Going off to college is a major life change. I don’t really remember being filled with fear over it…but I am sure I was.
I attended a college in my hometown my first year. There was some safety in that. I knew that I could go home and do my laundry and not have to use the machines at school. I knew how to get around town and I still had my part time job that I had in high school. Sure the idea of going from building to building was scary and the classes would be hard, but I loved the community that I felt in my “small” school.
I thought that I would be there for the next 4 years.
But at some point in my first year it was evident that I needed/wanted to switch my major and I had to change colleges to do so. I felt like a failure...I had all these plans for so long and now I was doing something different. Who could be proud of that?!
Dominic also made a change after his first year. He attended the school that Isaac is at today…it wasn’t for him and after his freshman year he changed too. That is how we met, at our new college, carrying the baggage that in our own ways we had “failed”…
Perceptions like that can cling to a person. Whether they are appropriate or not…they can shape how we think and view ourselves.
When Dominic started Law School there were these window clings that had the name of the school on them. I told him to buy one that first year…I was really proud of him….it was like a bragging right to have that on your car.
But he said he wouldn’t buy one until he graduated…he needed to believe that he could do it first, needed to prove it to himself and others. After he graduated you can bet we bought the cling.
As we dropped off Isaac this past week there was a place for parents to pick up a bunch of information, and at that table was a window cling. Proud parent of SDSM&T.
I grabbed 2 and when we got home last night I put one on my computer cover. I am a proud parent of a South Dakota School of Mines and Technology Student.
Tech is a HARD school. They do their very best to weed out the students that can’t hack their programs in the first year. Isaac has some terribly hard classes, Trig, Calc and some Finite math for computer science class. I don’t even know what having classes like that would be like. Well I do…it would mean complete and utter failure for someone that isn’t math minded like myself.
He is going to have to work hard. It will not be easy, that is a guarantee. He may love it and he may decide like we did that he wants to do something else. And if he does I will be proud of that too.
I want to live my life embracing the here and now. Right now my oldest just started at one of the hardest tech schools, and yes I am proud. He doesn’t have to graduate for me to be proud…I already am.
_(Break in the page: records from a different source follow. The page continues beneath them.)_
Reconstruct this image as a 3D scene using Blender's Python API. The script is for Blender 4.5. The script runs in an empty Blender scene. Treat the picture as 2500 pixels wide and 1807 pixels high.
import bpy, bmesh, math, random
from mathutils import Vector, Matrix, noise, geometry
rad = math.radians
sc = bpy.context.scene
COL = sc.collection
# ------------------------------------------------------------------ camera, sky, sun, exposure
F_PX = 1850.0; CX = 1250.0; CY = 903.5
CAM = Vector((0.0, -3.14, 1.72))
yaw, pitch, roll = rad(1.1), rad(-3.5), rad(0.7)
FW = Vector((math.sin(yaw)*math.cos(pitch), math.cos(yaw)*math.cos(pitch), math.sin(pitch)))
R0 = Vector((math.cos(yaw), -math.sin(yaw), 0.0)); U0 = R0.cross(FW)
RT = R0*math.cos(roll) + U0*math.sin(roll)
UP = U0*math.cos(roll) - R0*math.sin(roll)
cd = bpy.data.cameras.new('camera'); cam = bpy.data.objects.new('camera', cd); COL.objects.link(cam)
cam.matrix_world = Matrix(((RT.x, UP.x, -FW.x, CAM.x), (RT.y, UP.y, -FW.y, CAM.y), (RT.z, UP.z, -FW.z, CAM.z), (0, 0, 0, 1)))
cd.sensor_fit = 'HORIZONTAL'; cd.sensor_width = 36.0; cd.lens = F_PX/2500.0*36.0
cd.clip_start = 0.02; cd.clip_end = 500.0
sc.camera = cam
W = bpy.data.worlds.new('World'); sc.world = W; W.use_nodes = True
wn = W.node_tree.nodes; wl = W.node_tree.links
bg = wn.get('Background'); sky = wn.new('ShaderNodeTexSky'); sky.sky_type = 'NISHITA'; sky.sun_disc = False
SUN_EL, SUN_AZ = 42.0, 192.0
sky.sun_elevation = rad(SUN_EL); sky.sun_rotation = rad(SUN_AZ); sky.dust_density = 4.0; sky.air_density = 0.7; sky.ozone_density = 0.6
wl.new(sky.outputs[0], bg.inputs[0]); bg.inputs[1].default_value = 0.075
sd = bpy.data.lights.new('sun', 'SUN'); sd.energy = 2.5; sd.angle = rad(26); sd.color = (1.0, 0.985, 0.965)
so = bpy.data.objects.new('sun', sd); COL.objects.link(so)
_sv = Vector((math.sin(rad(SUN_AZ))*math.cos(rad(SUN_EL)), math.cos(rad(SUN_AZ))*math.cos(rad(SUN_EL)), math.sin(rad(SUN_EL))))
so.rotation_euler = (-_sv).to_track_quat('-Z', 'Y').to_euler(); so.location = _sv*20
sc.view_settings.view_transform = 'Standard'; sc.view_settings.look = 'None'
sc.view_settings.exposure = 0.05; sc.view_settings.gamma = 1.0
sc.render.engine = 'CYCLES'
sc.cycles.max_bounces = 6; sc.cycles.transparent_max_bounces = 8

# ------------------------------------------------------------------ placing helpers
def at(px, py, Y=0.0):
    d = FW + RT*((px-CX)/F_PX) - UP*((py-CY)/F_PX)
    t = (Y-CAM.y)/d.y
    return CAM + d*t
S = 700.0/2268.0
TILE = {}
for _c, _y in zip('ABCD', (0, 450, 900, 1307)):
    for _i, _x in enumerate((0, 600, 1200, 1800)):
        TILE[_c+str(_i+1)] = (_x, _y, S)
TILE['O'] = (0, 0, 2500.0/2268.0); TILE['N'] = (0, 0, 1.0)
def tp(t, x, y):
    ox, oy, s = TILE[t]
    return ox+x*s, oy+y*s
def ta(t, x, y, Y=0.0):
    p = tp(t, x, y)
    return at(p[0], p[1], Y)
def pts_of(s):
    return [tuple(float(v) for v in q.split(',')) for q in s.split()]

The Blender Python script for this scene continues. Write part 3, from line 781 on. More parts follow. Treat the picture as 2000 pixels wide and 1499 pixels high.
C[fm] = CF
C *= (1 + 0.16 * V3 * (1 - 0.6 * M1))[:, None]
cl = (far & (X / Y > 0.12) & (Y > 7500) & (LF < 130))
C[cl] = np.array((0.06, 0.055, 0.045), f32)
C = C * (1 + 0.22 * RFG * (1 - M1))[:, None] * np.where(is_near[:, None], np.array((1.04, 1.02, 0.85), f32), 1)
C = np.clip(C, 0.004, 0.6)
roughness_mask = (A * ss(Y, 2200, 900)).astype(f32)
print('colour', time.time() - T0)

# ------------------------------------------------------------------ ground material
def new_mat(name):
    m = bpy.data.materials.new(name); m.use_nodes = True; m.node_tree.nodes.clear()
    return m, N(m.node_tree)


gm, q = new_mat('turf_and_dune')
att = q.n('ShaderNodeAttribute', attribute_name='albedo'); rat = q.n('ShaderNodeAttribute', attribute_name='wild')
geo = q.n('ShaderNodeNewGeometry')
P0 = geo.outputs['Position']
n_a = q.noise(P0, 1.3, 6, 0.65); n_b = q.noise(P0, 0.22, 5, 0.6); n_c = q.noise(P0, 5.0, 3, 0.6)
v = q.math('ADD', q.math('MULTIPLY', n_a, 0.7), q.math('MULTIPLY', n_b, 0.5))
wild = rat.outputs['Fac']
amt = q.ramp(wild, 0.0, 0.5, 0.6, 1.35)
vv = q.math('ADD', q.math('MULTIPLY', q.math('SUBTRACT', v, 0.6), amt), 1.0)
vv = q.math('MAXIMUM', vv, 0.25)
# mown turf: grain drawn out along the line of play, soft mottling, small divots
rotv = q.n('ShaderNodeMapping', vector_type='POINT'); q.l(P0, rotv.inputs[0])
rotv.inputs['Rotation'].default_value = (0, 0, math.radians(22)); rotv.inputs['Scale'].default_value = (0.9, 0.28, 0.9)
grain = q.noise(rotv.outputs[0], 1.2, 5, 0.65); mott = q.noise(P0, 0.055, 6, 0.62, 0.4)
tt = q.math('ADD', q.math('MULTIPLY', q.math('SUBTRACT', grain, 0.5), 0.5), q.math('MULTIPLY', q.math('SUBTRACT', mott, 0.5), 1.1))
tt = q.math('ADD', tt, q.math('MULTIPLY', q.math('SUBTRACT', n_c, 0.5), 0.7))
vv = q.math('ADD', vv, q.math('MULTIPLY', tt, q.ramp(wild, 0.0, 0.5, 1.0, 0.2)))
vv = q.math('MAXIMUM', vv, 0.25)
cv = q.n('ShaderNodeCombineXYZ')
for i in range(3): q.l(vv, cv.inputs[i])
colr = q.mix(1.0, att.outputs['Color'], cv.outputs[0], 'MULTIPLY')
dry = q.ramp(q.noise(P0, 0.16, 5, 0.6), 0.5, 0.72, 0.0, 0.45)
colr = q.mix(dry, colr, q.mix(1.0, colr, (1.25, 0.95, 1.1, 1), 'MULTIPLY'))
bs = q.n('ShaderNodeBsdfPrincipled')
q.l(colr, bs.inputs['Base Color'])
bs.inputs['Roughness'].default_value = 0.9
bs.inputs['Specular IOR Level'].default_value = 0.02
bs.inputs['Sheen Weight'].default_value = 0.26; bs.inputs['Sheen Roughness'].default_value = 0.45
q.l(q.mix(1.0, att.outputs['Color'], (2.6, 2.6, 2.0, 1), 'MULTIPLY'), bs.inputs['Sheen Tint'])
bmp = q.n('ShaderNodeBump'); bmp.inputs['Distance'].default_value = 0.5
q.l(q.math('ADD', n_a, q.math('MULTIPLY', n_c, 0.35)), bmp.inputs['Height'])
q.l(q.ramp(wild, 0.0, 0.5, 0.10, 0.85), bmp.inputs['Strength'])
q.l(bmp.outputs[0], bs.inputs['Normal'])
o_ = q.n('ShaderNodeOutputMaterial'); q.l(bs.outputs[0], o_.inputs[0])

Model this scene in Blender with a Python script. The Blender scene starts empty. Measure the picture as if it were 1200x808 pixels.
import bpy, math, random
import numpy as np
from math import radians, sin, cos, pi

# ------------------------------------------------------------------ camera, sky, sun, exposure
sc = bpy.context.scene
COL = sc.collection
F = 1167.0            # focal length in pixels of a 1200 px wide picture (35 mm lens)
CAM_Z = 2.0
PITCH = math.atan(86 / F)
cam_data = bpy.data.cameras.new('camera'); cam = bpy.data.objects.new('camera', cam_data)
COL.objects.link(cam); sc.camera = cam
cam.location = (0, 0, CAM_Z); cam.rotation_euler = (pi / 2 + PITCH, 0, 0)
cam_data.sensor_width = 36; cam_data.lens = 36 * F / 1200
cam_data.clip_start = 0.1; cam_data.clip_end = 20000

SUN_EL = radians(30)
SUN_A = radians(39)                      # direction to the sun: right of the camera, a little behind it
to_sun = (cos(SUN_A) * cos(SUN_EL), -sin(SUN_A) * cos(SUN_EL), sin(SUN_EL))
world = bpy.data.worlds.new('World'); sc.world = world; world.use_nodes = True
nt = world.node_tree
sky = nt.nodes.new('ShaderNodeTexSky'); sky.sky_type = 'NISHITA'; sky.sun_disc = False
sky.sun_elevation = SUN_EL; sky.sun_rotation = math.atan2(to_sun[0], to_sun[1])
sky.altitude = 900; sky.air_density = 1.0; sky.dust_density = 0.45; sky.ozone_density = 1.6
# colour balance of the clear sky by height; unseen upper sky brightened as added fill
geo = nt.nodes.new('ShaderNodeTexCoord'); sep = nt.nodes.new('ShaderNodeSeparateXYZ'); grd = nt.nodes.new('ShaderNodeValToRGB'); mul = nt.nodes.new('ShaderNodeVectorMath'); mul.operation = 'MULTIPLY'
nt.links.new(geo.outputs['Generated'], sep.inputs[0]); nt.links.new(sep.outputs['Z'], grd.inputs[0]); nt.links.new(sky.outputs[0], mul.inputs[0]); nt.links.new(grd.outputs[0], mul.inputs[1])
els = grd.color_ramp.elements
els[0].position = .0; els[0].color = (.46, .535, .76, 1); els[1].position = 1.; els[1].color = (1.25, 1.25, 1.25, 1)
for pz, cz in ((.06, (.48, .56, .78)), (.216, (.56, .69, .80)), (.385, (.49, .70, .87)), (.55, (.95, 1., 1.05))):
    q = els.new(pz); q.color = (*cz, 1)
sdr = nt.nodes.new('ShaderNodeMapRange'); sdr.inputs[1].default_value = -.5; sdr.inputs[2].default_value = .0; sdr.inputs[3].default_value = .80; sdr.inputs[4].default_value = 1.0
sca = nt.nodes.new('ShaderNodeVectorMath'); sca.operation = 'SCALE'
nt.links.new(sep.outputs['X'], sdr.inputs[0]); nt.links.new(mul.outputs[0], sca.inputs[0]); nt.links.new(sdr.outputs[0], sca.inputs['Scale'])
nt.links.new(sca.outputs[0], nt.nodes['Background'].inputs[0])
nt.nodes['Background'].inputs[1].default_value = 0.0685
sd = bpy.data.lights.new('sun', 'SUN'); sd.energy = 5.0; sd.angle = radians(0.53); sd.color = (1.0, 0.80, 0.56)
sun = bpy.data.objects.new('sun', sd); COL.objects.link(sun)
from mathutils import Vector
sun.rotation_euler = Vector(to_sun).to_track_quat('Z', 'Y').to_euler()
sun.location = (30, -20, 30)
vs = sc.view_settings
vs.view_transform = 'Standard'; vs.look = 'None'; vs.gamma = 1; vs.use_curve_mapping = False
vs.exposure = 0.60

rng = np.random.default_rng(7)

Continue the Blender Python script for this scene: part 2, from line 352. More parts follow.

Moving in to a dorm with strangers, leaving your family and the routine you have come to know for the past 18 years…it is all really hard changes. There were lots of kids that we saw that looked terrified. I am not kidding….they looked scared out of their mind.
As a parent we should be proud of our kids for taking these next steps.
I know that Isaac won’t do everything perfectly. There will be hard times and likely some failures. He will have tough choices to make and we will see his character develop through it all. He doesn’t have to have it all together for me to be proud of who he is. He doesn’t have to prove it to me that he can do it.
I already know he can.
Whatever career path he decides he wants to pursue, I know he will succeed. It will be something he is passionate about and he will work hard to do his best. I have already seen that in him, and I know it will continue as he gets older.
Parents these times are hard on us…especially us mama’s that are emotionally “gifted”. I will miss talking with Isaac every day in person. Miss hearing about his day…I don’t want to bombard him with text messages so I can hear all about how it is going. He will probably not tell me everything just so I don’t worry. 🙂
So I am going to be focused on praying for my son…for all the kids there at Tech. Praying that they would start to feel comfortable in their new surroundings. That they would find their classes and make new friends. I will pray that they will stand strong in their convictions and be an example to others. And I will pray that they know how proud of them we are as parents.
I will be Isaac’s biggest cheerleader. Through the good and the bad. Through the tough choices and even the wrong decisions. It is my privilege as his mother to cover him in prayer and cheer him on this new path he is on.
Proud? Absolutely, 100%…no matter what.